I usually find religious writers on science better informed than their secular colleagues. To me, there is no surprise that in Mendel and Lemaître the key conceptual advances in modern science were achieved by Catholic monks. Indeed, I taught a course, a few years ago, in which I stressed the dominance of Catholics, and clerics especially, in every major scientific discipline over the last millennium to the present day, and also the reasons for it.

Einstein somewhere said the state should assign physicists to tend remote lighthouses, so they might contemplate advanced problems in physics without worldly distractions. It was a typically asinine, secular idea.
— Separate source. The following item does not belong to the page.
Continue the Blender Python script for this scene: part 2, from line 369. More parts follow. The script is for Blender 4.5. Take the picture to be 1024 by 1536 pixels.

We need lighthouse keepers whose attention is focused on keeping ships off the rocks.

What we have in monasteries is useful to science in a three-fold way. First, of course, there is that opportunity to contemplate. Second, the reinforcement of it, in a daily regime of prayer, simple manual labour, and retreat; but also paradoxically in the sounding-board offered by other men of quite various backgrounds, united in the friendship of the Cross. Third, and I should think most important, is the Catholic Christian theological outlook, which leads men to assume that the universe will make sense, and that it will reflect characteristics of its Maker. This assumption has proved by far the most fruitful ever applied to scientific inquiry.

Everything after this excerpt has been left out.